[Scenes as source code]
§
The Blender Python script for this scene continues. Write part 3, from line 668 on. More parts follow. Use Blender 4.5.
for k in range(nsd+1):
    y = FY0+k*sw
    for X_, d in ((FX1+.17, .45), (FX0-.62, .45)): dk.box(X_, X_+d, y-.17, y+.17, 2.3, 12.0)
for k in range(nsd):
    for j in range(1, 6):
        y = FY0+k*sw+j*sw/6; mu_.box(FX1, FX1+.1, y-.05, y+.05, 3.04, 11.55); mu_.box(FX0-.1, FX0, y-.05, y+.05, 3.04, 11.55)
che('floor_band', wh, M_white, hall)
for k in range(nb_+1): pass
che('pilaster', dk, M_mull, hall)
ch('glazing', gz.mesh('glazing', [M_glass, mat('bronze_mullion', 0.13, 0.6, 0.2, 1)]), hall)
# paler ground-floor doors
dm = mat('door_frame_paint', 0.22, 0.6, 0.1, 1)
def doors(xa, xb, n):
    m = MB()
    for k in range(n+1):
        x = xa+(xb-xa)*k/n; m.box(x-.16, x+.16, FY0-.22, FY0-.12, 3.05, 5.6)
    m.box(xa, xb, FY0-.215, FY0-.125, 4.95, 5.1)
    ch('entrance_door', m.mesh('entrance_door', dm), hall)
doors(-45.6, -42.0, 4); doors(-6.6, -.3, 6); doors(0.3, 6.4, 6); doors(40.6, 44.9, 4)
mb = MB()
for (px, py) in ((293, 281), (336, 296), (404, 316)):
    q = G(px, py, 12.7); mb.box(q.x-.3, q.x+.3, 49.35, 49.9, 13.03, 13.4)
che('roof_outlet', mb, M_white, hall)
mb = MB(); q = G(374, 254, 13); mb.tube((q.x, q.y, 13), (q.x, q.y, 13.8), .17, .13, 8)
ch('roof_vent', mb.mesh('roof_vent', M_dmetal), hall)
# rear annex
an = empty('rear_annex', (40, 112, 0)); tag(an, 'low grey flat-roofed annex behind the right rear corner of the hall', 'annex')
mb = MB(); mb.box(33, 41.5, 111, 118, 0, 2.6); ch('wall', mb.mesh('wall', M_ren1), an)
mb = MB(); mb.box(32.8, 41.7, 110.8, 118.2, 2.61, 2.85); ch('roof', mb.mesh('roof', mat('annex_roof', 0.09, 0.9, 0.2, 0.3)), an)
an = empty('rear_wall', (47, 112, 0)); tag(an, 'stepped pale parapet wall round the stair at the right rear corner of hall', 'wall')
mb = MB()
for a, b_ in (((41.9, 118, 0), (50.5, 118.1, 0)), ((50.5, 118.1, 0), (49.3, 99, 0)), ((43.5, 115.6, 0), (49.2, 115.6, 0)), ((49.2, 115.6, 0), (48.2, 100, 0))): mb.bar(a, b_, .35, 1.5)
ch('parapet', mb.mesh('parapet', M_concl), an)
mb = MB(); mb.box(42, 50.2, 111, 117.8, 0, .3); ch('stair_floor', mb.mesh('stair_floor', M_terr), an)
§
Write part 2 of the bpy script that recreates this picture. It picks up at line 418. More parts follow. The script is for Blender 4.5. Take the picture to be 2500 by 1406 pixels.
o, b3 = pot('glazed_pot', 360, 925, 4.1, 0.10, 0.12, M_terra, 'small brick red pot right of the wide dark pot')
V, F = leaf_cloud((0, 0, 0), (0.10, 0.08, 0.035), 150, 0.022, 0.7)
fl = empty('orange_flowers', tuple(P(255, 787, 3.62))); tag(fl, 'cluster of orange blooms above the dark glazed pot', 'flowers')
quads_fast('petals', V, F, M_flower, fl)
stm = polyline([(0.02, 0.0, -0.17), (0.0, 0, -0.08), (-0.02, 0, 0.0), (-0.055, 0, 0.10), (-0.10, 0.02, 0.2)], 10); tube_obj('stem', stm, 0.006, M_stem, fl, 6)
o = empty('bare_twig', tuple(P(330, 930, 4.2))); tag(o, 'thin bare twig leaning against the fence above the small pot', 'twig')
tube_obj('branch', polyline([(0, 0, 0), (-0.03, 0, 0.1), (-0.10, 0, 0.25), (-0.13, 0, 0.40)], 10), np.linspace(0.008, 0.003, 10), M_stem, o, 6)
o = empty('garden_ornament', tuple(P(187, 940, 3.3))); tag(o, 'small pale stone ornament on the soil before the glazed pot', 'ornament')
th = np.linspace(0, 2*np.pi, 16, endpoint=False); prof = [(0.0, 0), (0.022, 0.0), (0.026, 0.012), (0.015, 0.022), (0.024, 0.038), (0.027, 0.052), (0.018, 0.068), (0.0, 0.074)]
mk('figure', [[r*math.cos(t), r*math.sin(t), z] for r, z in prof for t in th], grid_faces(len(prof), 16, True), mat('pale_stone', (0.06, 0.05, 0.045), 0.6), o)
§
### [THE EXERCISE]
Keep only those lines of the records that hold "parts", and return them.

### [WORKED SOLUTION]
The Blender Python script for this scene continues. Write part 3, from line 668 on. More parts follow. Use Blender 4.5.
Write part 2 of the bpy script that recreates this picture. It picks up at line 418. More parts follow. The script is for Blender 4.5. Take the picture to be 2500 by 1406 pixels.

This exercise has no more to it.